Realized vs. Theoretical Gains

There’s a big difference between a company I am researching and one I have actual money on the line with. Perhaps I am flawed and need to intensify my emotional state when I research. But, I think the more likely explanation is real money intensifies the analysis/emotion. It’s one thing to see a historical operational hiccup, subsequent recovery, and determine “I can live through that.” It’s quite another to live through the hiccup and wonder whether the recovery will happen.

Similarly, it’s quite easy to say “This company is way too cheap!” I strongly believed Nordstom, Inc. was too cheap in August when the stock sold off in conjunction with Macy’s results. So I bought.

But here’s the problem: Nordstom faces structural headwinds, may or may not be innovative enough to grow its business long term, and has a lot of fixed costs embedded in the business. Therefore, if things unravel at Nordstrom they could unravel quickly.

So, why did I buy? I bought because I discussed the brand with a group of women who provided me with some comfort about Nordstrom’s brand equity. Moreover, I pay enough attention to retail to know the management team is attempting to transition the company to a modern retailer (unlike Macy’s). Further, I interviewed employees that told me the culture at Nordstrom is the best in the industry. Finally, the Nordstrom family (a) owns a large block of stock, (b) tried to take it private two years ago at near 2x my purchase price, and (c) committed to returning ~$5Bn to shareholders over the next 5 years (vs. a ~$3.9Bn mkt. cap at the time). Note – Family is italicized above because I think there’s a lot more pride on the line when the store bears the name of major shareholders than there is in most situations.

The “opportunity” presented itself because Nordstrom has not executed well over the last 3 quarters. I believe Blake Nordstrom’s death (Blake was a Nordstrom family member, co-President, and largely responsible for running Nordstrom Rack) was a very difficult event for the family/organization and sometimes life gets in the way of optimal business performance. Part of my belief stems from reading about Blake. Moreover, when I spoke to investor relations the woman I spoke to choked up a bit when I offered my condolences. Given everything above, I believe the market sees a potentially broken business with headwinds and I see a business that is facing headwinds but isn’t broken (though the business quality is clearly deteriorating from what it once was).

Despite the risks, I made the bet and was ready to collect dividends, watch share repurchases reduce the dividend obligation, and collect subsequent increased dividends (dividends per share would increase as shares outstanding decreased assuming the dividend payout remained the same). I “knew” the risks I took/am taking. I understand there is a path to failure in this investment. But, at the price I purchased the equity I thought the market was emphasizing the failure potential too much and missing a lot of the good the entity has going for it.

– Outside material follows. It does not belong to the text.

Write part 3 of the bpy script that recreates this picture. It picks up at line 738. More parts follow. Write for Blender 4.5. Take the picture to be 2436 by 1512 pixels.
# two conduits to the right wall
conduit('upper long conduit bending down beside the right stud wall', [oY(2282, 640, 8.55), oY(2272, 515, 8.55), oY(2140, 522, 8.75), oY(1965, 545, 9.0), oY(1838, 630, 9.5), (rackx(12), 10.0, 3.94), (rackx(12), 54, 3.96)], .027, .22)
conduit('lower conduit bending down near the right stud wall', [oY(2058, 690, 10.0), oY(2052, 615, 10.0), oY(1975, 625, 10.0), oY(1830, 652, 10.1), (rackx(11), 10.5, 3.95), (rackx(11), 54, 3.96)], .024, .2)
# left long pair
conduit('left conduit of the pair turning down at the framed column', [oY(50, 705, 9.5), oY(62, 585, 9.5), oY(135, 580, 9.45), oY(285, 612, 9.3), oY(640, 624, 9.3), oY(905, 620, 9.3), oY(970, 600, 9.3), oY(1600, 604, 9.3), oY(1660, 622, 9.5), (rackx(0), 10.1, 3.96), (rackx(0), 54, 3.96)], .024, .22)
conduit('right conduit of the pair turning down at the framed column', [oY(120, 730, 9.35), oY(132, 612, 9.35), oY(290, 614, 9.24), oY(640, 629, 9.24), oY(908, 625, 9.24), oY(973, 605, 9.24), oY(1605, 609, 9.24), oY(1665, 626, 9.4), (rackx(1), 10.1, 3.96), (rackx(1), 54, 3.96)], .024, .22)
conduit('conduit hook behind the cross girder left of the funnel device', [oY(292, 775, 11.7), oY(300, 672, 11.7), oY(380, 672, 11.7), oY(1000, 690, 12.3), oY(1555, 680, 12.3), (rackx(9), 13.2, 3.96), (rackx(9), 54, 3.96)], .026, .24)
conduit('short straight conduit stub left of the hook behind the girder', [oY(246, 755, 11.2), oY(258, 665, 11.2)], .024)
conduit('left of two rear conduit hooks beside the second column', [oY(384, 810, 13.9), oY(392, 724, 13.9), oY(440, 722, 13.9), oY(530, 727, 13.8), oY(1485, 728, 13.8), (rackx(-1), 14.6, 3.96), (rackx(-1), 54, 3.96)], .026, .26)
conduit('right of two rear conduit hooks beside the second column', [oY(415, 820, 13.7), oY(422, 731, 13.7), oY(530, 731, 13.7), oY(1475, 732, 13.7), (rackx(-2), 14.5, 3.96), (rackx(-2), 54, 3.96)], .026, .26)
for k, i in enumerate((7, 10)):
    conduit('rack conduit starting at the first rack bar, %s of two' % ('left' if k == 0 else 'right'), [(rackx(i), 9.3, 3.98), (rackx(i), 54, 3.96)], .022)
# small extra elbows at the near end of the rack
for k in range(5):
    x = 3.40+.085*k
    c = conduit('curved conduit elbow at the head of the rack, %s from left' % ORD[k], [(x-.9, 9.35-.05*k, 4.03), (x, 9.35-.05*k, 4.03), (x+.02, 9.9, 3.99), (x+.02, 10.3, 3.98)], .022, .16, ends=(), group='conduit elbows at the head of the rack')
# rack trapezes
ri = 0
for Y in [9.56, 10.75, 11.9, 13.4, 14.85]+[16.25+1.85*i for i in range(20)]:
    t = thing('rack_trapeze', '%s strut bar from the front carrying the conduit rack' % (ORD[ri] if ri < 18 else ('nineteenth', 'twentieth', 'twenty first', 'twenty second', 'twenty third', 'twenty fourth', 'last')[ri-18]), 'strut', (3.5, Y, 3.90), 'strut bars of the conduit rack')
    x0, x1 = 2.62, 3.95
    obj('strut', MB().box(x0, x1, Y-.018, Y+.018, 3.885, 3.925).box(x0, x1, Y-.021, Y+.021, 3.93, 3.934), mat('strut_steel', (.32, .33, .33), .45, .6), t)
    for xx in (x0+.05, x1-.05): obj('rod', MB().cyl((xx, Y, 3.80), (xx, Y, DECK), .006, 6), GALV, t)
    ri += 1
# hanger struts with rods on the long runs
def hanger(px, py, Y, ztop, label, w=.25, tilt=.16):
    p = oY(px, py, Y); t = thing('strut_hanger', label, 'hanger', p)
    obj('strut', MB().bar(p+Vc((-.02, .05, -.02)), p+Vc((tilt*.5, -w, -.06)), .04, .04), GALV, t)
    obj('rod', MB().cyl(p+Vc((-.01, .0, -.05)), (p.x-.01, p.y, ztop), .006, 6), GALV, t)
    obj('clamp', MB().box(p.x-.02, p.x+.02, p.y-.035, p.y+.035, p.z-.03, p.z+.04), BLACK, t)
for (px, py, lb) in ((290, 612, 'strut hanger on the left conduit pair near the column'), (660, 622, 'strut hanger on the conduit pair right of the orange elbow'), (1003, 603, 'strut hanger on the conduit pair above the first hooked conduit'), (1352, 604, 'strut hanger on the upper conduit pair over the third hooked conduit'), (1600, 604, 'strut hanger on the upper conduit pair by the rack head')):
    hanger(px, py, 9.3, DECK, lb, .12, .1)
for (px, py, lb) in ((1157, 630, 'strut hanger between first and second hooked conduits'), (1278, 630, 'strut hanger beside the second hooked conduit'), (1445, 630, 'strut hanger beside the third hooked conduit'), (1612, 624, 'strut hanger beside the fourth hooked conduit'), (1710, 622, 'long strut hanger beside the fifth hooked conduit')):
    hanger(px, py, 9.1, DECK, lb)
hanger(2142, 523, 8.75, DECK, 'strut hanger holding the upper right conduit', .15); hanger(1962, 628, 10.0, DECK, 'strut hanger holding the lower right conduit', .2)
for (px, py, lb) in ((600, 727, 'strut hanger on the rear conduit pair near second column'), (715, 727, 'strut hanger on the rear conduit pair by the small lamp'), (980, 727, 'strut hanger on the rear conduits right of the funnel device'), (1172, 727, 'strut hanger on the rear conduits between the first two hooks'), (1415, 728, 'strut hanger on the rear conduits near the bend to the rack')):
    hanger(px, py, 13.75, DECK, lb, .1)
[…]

Shortly thereafter, the stock increased almost 40%. At that point, the decision to hold became a bit more difficult. The risk of failure also felt more acute because now Mr. Market was pricing in a more rosy scenario. Importantly, risks that lived on a spreadsheet or in a writeup now actually presented potential loss of real money and the odds had changed. At this valuation, the proposed share repurchases don’t accomplish as much. Moreover, the business risks haven’t changed. That said, if Nordstrom can accomplish their goals there is still quite a bit of value in the entity. Therefore, I decided to sell half my position to reduce some portfolio risk (Nordstrom was a ~5% portfolio weight at cost).

On the other hand, my second largest position (13% current portfolio weight) is in cable companies (Charter and Comcast). These have meaningfully appreciated. However, I haven’t even considered selling either because I fundamentally believe in owning broadband infrastructure for the long term. Thus, it would take a pretty egregious price to have me sell either position at this point. NOTE – I am not saying to buy cable company stocks right now! Nothing here is investment advice.

So, while a spreadsheet may produce similar IRRs for those two investments, the experience of owning the assets is quite different. The obvious response to what I am writing is “Retail investors should require a higher IRR to enter positions than cable company investors since there is less business risk in a cable company.” First, I agree. But more importantly, the right behavior/stomach is necessary to realize the theoretical IRR. And, that behavior can be difficult to handicap until the asset resides in an investor’s portfolio.

Generally speaking, I’ve found assets purchased because of valuation are much more difficult to hold because there is usually some element of business risk attached to them. Consequently, my focus has morphed to higher quality businesses trading at reasonable prices. However, I can’t help but look at my perception of mispriced assets. After all, I am trying to buy more value than I am paying for.

That said, the real gains are made from holding. And holding business risk is a lot tougher than it looks on a spreadsheet. Which is probably why the opportunity exists for those that are (a) right and (b) selective on price.